Real Time (april 1996 - Eighth Day Music, 1996), by a piano quartet called Steam, is a homage to be bop.

Witches & Devils (Ken Vandermark and Mars Williams on reeds, Jim Baker on keyboards, Fred Lonberg-Holm on cello, Kent Kessler on bass and Steve Hunt on drums) was documented live on At The Empty Bottle (august 1997), that contains devastating versions of three Albert Ayler compositions. Expansion Slang (april 1998 - Boxholder, 1998), credited to Tripleplay, is a homage to Don Cherry (includes the 20-minute In Sequence).

Spaceways Incorporated is a trio with bassist Nate McBride and percussionist Hamid Drake. Thirteen Cosmic Standards (january 2000 - Atavistic, 2000) is a set of compositions by Sun Ra and George Clinton, which, in a sense, confesses the roots of Vandermark's schizophrenic music. Version Soul (august 2001) is a set of nine originals dedicated to soul and funk masters. Radiale (september 2003) was a collaboration with the Italian group Zu.

The double-disc English Suites (november 1997 - Wobbly Rail, 2000) is a collaboration with Paul Lytton.

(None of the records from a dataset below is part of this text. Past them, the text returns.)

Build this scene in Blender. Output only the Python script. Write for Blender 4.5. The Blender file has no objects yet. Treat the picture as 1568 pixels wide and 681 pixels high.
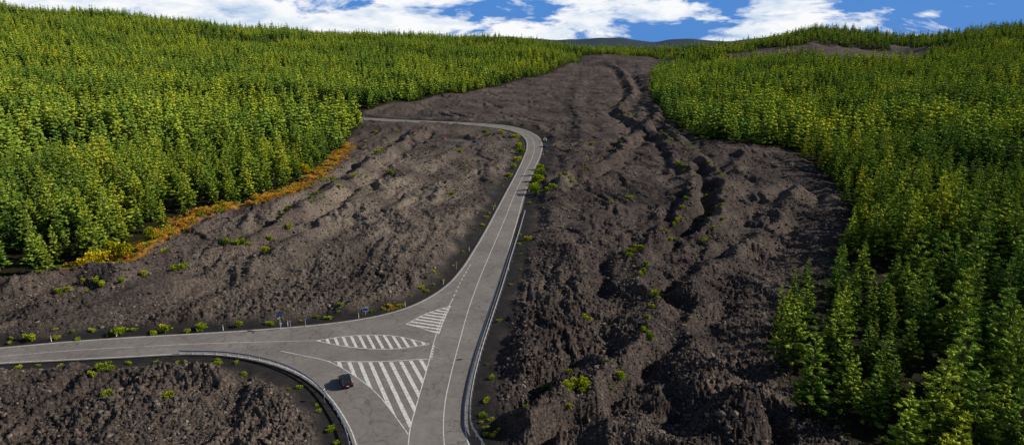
import bpy, math, random
import numpy as np
from mathutils import Vector, Euler
from mathutils.geometry import tessellate_polygon
random.seed(7); rng=np.random.default_rng(7)
S=bpy.context.scene
COL=S.collection
# ------------------------------------------------------------------ camera
H=50.0; F=1045.0; CX=784.0; CY=340.5; HV=62.0
TH=math.atan((CY-HV)/F)
cd=bpy.data.cameras.new('camera'); cam=bpy.data.objects.new('camera',cd); COL.objects.link(cam)
cam.location=(0,0,H); cam.rotation_euler=(math.pi/2-TH,0,0)
cd.sensor_width=36; cd.lens=24; cd.clip_start=0.5; cd.clip_end=30000
S.camera=cam
SUN_AZ=math.radians(82); SUN_EL=math.radians(29)

# ------------------------------------------------------------------ noise
def _hash(ix,iy,seed):
    h=(ix.astype(np.int64)*374761393+iy.astype(np.int64)*668265263+seed*974634777)&0xFFFFFFFF
    h=((h^(h>>13))*1274126177)&0xFFFFFFFF
    h=h^(h>>16)
    return h
_ang=np.arange(1024)/1024*2*np.pi; _C=np.cos(_ang); _S=np.sin(_ang)
def pnoise(x,y,seed=0):
    ix=np.floor(x); iy=np.floor(y); fx=x-ix; fy=y-iy
    u=fx*fx*fx*(fx*(fx*6-15)+10); v=fy*fy*fy*(fy*(fy*6-15)+10)
    def g(a,b):
        h=_hash(ix+a,iy+b,seed)&1023
        return _C[h]*(fx-a)+_S[h]*(fy-b)
    n0=g(0,0)*(1-u)+g(1,0)*u; n1=g(0,1)*(1-u)+g(1,1)*u
    return (n0*(1-v)+n1*v)*1.5
def worley(x,y,seed=0):
    ix=np.floor(x); iy=np.floor(y)
    best=np.full(x.shape,9.0); rnd=np.zeros(x.shape)
    for a in (-1,0,1):
        for b in (-1,0,1):
            h=_hash(ix+a,iy+b,seed)
            px=ix+a+(h&1023)/1023.0; py=iy+b+((h>>10)&1023)/1023.0
            d=np.hypot(px-x,py-y); m=d<best
            best=np.where(m,d,best); rnd=np.where(m,((h>>20)&1023)/1023.0,rnd)
    return best,rnd
def ss(a,b,x):
    t=np.clip((x-a)/(b-a),0,1); return t*t*(3-2*t)

# ------------------------------------------------------------------ large relief
prof_u=np.array([-1500,-400,0,60,120,200,260,330,400,470,520,600,700,760,830,880,950,1040,1100,1160,1215,1270,1340,1420,1500,1568,2200])
prof_v=np.array([  22,   20,17,22,28,29,36,40,48,50,54,55,60,62,70,79, 80, 79, 72,  61,  50,  54,  62,  58,  47,  45,  42])+5.0
prof_a=np.arctan((prof_u-CX)/F/math.cos(TH))
prof_z=H+(HV-prof_v)/F*1800
def base_z(x,y):
    x=np.asarray(x,float); y=np.asarray(y,float)
    r=np.hypot(x,y); az=np.arctan2(x,y)
    zr=np.interp(az,prof_a,prof_z)
    t=np.clip((r-470)/1330,0,1)
    z=zr*t**1.15
    z=z*(1-0.85*ss(2000,3600,r))
    z=z+ss(600,1500,r)*(pnoise(x/260,y/260,3)*14+pnoise(x/110,y/110,4)*8)*ss(4200,1900,r)
    far=np.clip(1-np.abs(r-6500)/2200,0,1)
    z=z+far*(50+60*pnoise(az*9,az*0+3.3,5)+16*pnoise(az*31,az*0+1.3,6))
    z=z+2.0*pnoise(x/170,y/170,9)*ss(250,500,r)
    z=z+ss(120,320,r)*ss(1100,600,r)*(pnoise(x/85,y/85,13)*7.0+pnoise(x/38,y/38,14)*2.5)*ss(70,150,np.abs(x-25-0.08*y))
    return z
# survey: where a sight line from the drone meets the ground -> true world position
def G(u,v):
    a=(u-CX)/F; b=(CY-v)/F
    d=np.array([a,math.cos(TH)+b*math.sin(TH),-math.sin(TH)+b*math.cos(TH)])
    d/=np.linalg.norm(d)
    t=np.concatenate([np.arange(40,600,1.0),np.arange(600,4000,4.0)])
    gx=d[0]*t; gy=d[1]*t; gz=H+d[2]*t-base_z(gx,gy)
    i=np.argmax(gz<0)
    if gz[i]>=0:
        i=np.argmin(np.abs(t-1750)); return (gx[i],gy[i])
    k=gz[i-1]/(gz[i-1]-gz[i]); tt=t[i-1]+(t[i]-t[i-1])*k
    return (d[0]*tt,d[1]*tt)
def GL(l): return [G(*p) for p in l]
def catmull(P,n=5,closed=False):
    P=[np.array(p,float) for p in P]; out=[]; N=len(P)
    for i in range(N-1):
        p0,p1,p2,p3=P[max(i-1,0)],P[i],P[i+1],P[min(i+2,N-1)]
        d1=np.linalg.norm(p2-p1)+1e-6; d0=np.linalg.norm(p1-p0)+1e-6; d2=np.linalg.norm(p3-p2)+1e-6
        m1=((p1-p0)/d0*d1+(p2-p1)/d1*d0)/(d0+d1)*d1 if d0>1e-3 else (p2-p1)
        m2=((p2-p1)/d1*d2+(p3-p2)/d2*d1)/(d1+d2)*d1 if d2>1e-3 else (p2-p1)
        for k in range(n):
            t=k/n; t2=t*t; t3=t2*t
            out.append((2*t3-3*t2+1)*p1+(t3-2*t2+t)*m1+(-2*t3+3*t2)*p2+(t3-t2)*m2)
    out.append(P[-1])
    return np.array(out)
def seg_dist(x,y,P,closed=False):
    P=np.asarray(P,float); best=np.full(x.shape,1e9)
    n=len(P); R=range(n if closed else n-1)
    for i in R:
        ax,ay=P[i]; bx,by=P[(i+1)%n]; dx,dy=bx-ax,by-ay; L=dx*dx+dy*dy+1e-9
        t=np.clip(((x-ax)*dx+(y-ay)*dy)/L,0,1)
        d=(x-ax-t*dx)**2+(y-ay-t*dy)**2
        np.minimum(best,d,out=best)
    return np.sqrt(best)
def inside(x,y,P):
    P=np.asarray(P,float); c=np.zeros(x.shape,bool); n=len(P)
    for i in range(n):
        ax,ay=P[i]; bx,by=P[i-1]
        if ay==by: continue
        m=((ay>y)!=(by>y))&(x<(bx-ax)*(y-ay)/(by-ay)+ax)
        c^=m
    return c

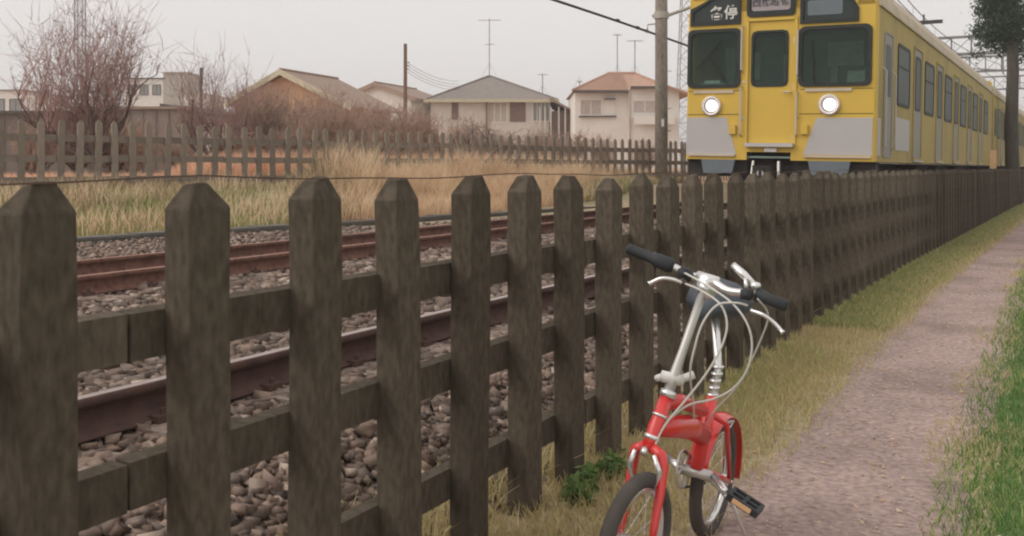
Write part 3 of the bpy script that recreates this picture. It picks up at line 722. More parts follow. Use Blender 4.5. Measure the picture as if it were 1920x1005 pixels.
# feeder cable, parallel to the track
b = MB(); pts = []
for t in np.linspace(2, 75, 60):
    pts.append((-8.97+offfar(t), t, 4.80+.06*math.cos((t-25)*.2)))
b.tube(pts, .032, 6)
for t in (18.5, 22.9, 24.3): b.tube([(-8.97, t-.04, 4.87), (-8.97, t+.04, 4.87)], .05, 6)
tag(part('overhead_cable', b, M['wire']), 'thick black overhead cable slanting down across the sky to the pole', 'cable')
def gantry(Z, label, zt, zbm, xr):
    t0 = (Z-.3)/CT
    xl = -9.3+offfar(t0); xrr = xr
    g = empty('catenary_gantry', (xl, t0, 0), label=label, cat='gantry', group='catenary gantries over the tracks')
    wd = xrr-xl
    for x in (0, wd):
        b = MB(); b.tube([(x, 0, -.2), (x, 0, zt+1.2)], .14, 10); part('mast', b, M['pole'], g)
    b = MB(); b.box((wd/2, 0, zbm), (wd, .12, .15)); b.box((wd/2, 0, zt), (wd, .12, .13)); part('chord', b, M['lattice'], g)
    b = MB(); n = int(wd/.9)
    for i in range(n+1):
        x = wd*i/n; b.box((x, 0, (zt+zbm)/2), (.08, .08, zt-zbm-.15))
        if i < n: b.tube([(x, 0, zbm), (x+wd/n, 0, zt)], .022, 4)
    part('lattice_web', b, M['lattice'], g)
    b = MB()
    for x in (5.6, 2.1):
        b.tube([(wd-x+2.4, 0, zbm), (wd-x+2.4, 0, zbm-1.1)], .04, 6); b.tube([(wd-x+2.4, 0, zbm-.9), (wd-x+.9, 0, zbm-.75)], .03, 6)
        b.lathe([(.03, 0), (.07, .03), (.03, .06), (.07, .09), (.03, .12)], 8, (wd-x+1.6, 0, zbm-.9))
    part('pull_off_arm', b, M['lattice'], g)
    return g
gantry(50, 'nearest catenary gantry spanning above the roof of the train', zof(64, 50), zof(97, 50), off(56)-.15)
gantry(66, 'middle catenary gantry spanning behind the train roof', zof(103, 66), zof(131, 66), off(74)+.2)
gantry(84, 'farthest catenary gantry low over the end of the train', zof(142, 84), zof(166, 84), off(94)+.3)
# contact and messenger wires of both tracks
for Dc, offf, lab in ((3.7, off, 'contact and messenger wires strung above the near track'), (7.24, offfar, 'contact and messenger wires strung above the far track')):
    b = MB(); p1_, p2_ = [], []
    for t in np.arange(1, 112, 1.6):
        u = ((t-11) % 45)/45; sag = 4*u*(1-u); st = .2*math.sin(t*.14)
        p1_.append((-Dc+offf(t)+st, t, RZ+5.1)); p2_.append((-Dc+offf(t)+st, t, RZ+6.1-.75*sag))
    b.tube(p1_, .012, 4); b.tube(p2_, .012, 4)
    for i in range(0, len(p1_), 3): b.tube([p1_[i], p2_[i]], .006, 4)
    tag(part('overhead_line', b, M['wire']), lab, 'overhead line', 'overhead lines above the tracks')
# transformer beam on a pole above the train roof
g = empty('equipment_pole', (off(46)-9.6, 46, 0), label='trackside pole carrying a short thick dark beam above the second car', cat='pole')
zz = zof(43, 41.5); b = MB(); b.tube([(0, 0, 0), (0, 0, zz+2.4)], .15, 10); part('pole_shaft', b, M['pole'], g)
pe = pix(1732, 43, 41.5)-Vector((off(46)-9.6, 46, 0))
b = MB(); b.tube([(0, 0, zz), (pe.x+.7, pe.y, zz)], .045, 6); part('cross_arm', b, M['lattice'], g)
b = MB(); b.box((pe.x, pe.y, zz+.02), (1.45, .16, .14)); b.tube([(pe.x, pe.y, zz), (pe.x, pe.y, zz+.35)], .04, 6); part('insulator_beam', b, M['wire'], g)

# ------------------------------------------------------------------ LATTICE TOWERS
def lattice_tower(px, Z, wb_, wt, h, label, zn=.8, seg=1.2, arms=()):
    p = pix(px, 315, Z); g = empty('lattice_tower', (p.x, p.y, .8), (0, 0, TH), label=label, cat='tower', group='lattice towers far behind')
    n = max(3, int(h/seg)); b = MB(); c = MB()
    def W_(z): return (wb_+(wt-wb_)*z/h)/2
    for sx, sy in ((-1, -1), (1, -1), (1, 1), (-1, 1)): b.tube([(sx*W_(0), sy*W_(0), 0), (sx*W_(h), sy*W_(h), h)], .025+wb_*.012, 4)
    for i in range(n):
        z0, z1 = h*i/n, h*(i+1)/n; a, d = W_(z0), W_(z1)
        cs0 = [(-a, -a), (a, -a), (a, a), (-a, a)]; cs1 = [(-d, -d), (d, -d), (d, d), (-d, d)]
        for k in range(4):
            l = (k+1) % 4
            c.tube([(*cs0[k], z0), (*cs1[l], z1)], .012+wb_*.006, 3, cap=False); c.tube([(*cs0[l], z0), (*cs1[k], z1)], .012+wb_*.006, 3, cap=False)
            c.tube([(*cs1[k], z1), (*cs1[l], z1)], .012+wb_*.006, 3, cap=False)
    part('leg_frame', b, M['lattice'], g); part('bracing', c, M['lattice'], g)
    for z, w in arms:
        b = MB(); b.tube([(-w, 0, z), (w, 0, z)], .08, 4); b.tube([(-w, 0, z), (0, 0, z+.9)], .05, 4); b.tube([(w, 0, z), (0, 0, z+.9)], .05, 4); part('cross_arm', b, M['lattice'], g)
lattice_tower(150, 70, .62, .5, 20, 'thin lattice mast rising behind the large bare tree on the left', seg=1.1)
lattice_tower(1289, 140, 3.4, 1.0, 34, 'steel lattice pylon showing between the concrete pole and the train', seg=2.2, arms=((26, 4), (30, 3.2)))

# ------------------------------------------------------------------ HOUSES
ZH = .8
def hroot(name, px, Z, yaw, label, cat='house'):
    p = pix(px, 315, Z); return empty(name, (p.x, p.y, ZH), (0, 0, TH+yaw), label=label, cat=cat)
def win(root, x0, x1, z0, z1, y, pane, frame=None, depth=.05, mull=1):
    b = MB(); t = .06; b.ring([(x0-t, z0-t), (x1+t, z0-t), (x1+t, z1+t), (x0-t, z1+t)], [(x0, z0), (x1, z0), (x1, z1), (x0, z1)], 'y', y-depth, y)
    for i in range(mull):
        xm = x0+(x1-x0)*(i+1)/(mull+1); b.bb(xm-.025, xm+.025, y-depth*.8, y-.002, z0, z1)
    w = part('window', b, frame or M['frame_dark'], root)
    b = MB(); b.bb(x0, x1, y-.02, y-.004, z0, z1); part('pane', b, pane, w); return w
def antenna(root, x, y, z0, z1, els=((.98, .6),), name='tv_antenna'):
    b = MB(); b.tube([(x, y, z0), (x, y, z1)], .03, 5)
    for q in (-1, 1): b.tube([(x+q*.5, y, z0), (x, y, z0+.9)], .012, 4)
    for f_, w in els:
        z = z0+(z1-z0)*f_; b.tube([(x-w, y, z), (x+w, y, z)], .022, 4)
        for i in range(5): b.tube([(x-w+w*.5*i, y-.35, z), (x-w+w*.5*i, y+.35, z)], .012, 4)
    part(name, b, M['lattice'], root)
def gable(name, px, Z, yaw, apz, eavz, hw_l, hw_r, depth, label, wall, roof, trim, over=.5):
    r = hroot(name, px, Z, yaw, label); ap, ev = apz-ZH, eavz-ZH
    sl = (ap-ev)/hw_r; evl = ap-sl*hw_l
    b = MB(); b.prism([(-hw_l+.5, 0), (hw_r-.5, 0), (hw_r-.5, ev+.3*sl), (0, ap-.22), (-hw_l+.5, evl+.3*sl)], 'y', 0, depth); part('wall', b, wall, r)
    b = MB()
    b.prism([(0, ap), (hw_r, ev), (hw_r, ev-.12), (0, ap-.14)], 'y', -over, depth+over); b.prism([(0, ap), (0, ap-.14), (-hw_l, evl-.12), (-hw_l, evl)], 'y', -over, depth+over)
    rf = part('roof', b, roof, r)
    b = MB(); b.prism([(0, ap+.03), (hw_r+.02, ev+.03), (hw_r+.02, ev-.24), (0, ap-.27)], 'y', -over-.05, -over); b.prism([(0, ap+.03), (0, ap-.27), (-hw_l-.02, evl-.24), (-hw_l-.02, evl+.03)], 'y', -over-.05, -over); part('bargeboard', b, trim, rf)
    b = MB(); b.tube([(0, -over, ap+.03), (0, depth+over, ap+.03)], .07, 6); part('ridge_cap', b, roof, rf)
    return r, ap, ev
hA, ap, ev = gable('brown_house', 535, 50, -.36, zof(132, 50), zof(203, 50), 3.4, 4.0, 4.6, 'tan gabled house behind the twiggy shrubs, left of the other houses', M['wall_brown'], M['roof_brown'], M['trim'])
win(hA, -1.0, .2, 2.0, 3.1, 0, M['window'])
hB, ap, ev = gable('white_gabled_house', 706, 70, -.36, zof(155, 70), zof(186, 70), 1.9, 3.2, 6, 'small white gabled house with brown roof beside the thin brown pole', M['wall_white'], M['roof_brown'], M['roof_brown'], .35)
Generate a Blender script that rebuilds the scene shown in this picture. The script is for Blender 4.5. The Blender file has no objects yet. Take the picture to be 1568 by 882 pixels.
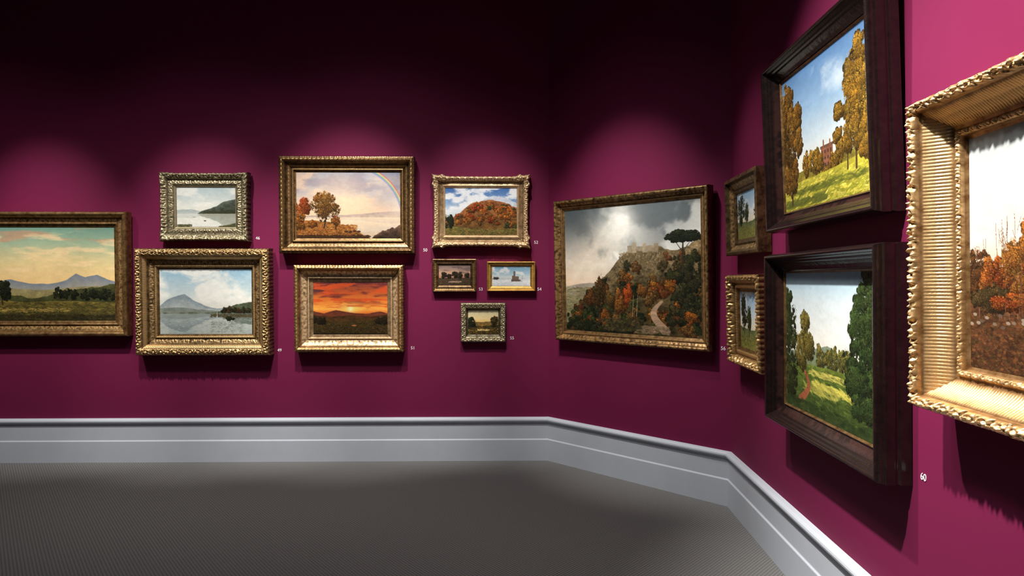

The Vandermark 5's Acoustic Machine (january 2001 - Atavistic, 2001) is another solid, while conventional, work-out, whose jams are dedicated (as usual) to great musicians of the past. Stranger Blues, Auto Topography, Coast To Coast are smooth and engaging, but hardly revolutionary. License Complete is Jeb Bishop's show, and possibly the finest composition here. Fall to Grace, Close Enough, Wind Out are lengthy tests of Vandermark's mastery of jazz counterpoint.